Anyway, as I read The Dream Machine again, I fell upon a lovely Licklider quote that I’d seen before. This time, though, because the pupil was ready (at last–I’m running hard to catch up), the teacher appeared. Did he ever:
No one knows what it would do to a creative brain to think creatively continuously. Perhaps the brain, like the heart, must devote most of its time to rest between beats. But I doubt that this is true. I hope it is not, because [interactive computers] can give us our first look at unfettered thought.
The letters glowed as if lighted from within. “Where do you find time for all these Internet things, Dr. Campbell? Don’t you think we’re in danger of being overwhelmed? Don’t you think Google is making us stupid? Aren’t you a little bit, well, zealous about all of this?

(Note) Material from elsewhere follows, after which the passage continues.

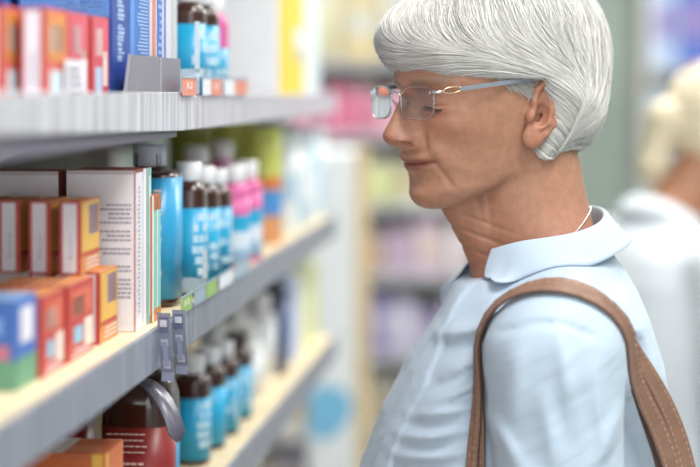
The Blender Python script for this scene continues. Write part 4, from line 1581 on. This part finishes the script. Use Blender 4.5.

Don’t you think all the junk on the Internet is just time-wasting drek?” And just about half a century ago, Licklider dared to give the radical answer. “No one knows what it would do to a creative brain to think creatively continuously.”
But of course if we want to find the answer, we have to take care to help fashion and nurture and value creative brains. We have to think of unfettered thought as a worthy ambition. We have to acknowledge what Blake called our “mind-forg’d manacles” and yearn for them to drop away.
This time the words were on fire in that quotation from The Dream Machine, and I had to find the source of the flame. So I checked the reference, and found that the quotation came from a volume called Computers and the World of the Future, the proceedings of a 1961 conference at MIT held in their School of Industrial Management. Such a provocative title! And such an ironic occasion: as the rest of Licklider’s remarks made clear, this great man championed the digital multiuser computer as the device that could take education out of the industrial management paradigm and into something new, something as rich and bold and full of emergent potential as the human brain itself:
The impact of the digital computer upon university education, it seems to me, will stem mainly from the changes the computer will produce in intellectual activities generally. The pedagogical responsibility of the university is not to lecture or assign problems or grade them. It is to create a situation within which most bright students will automatically learn. The multi-user digital computer opens new horizons for anyone eager to create such situations. (my emphasis)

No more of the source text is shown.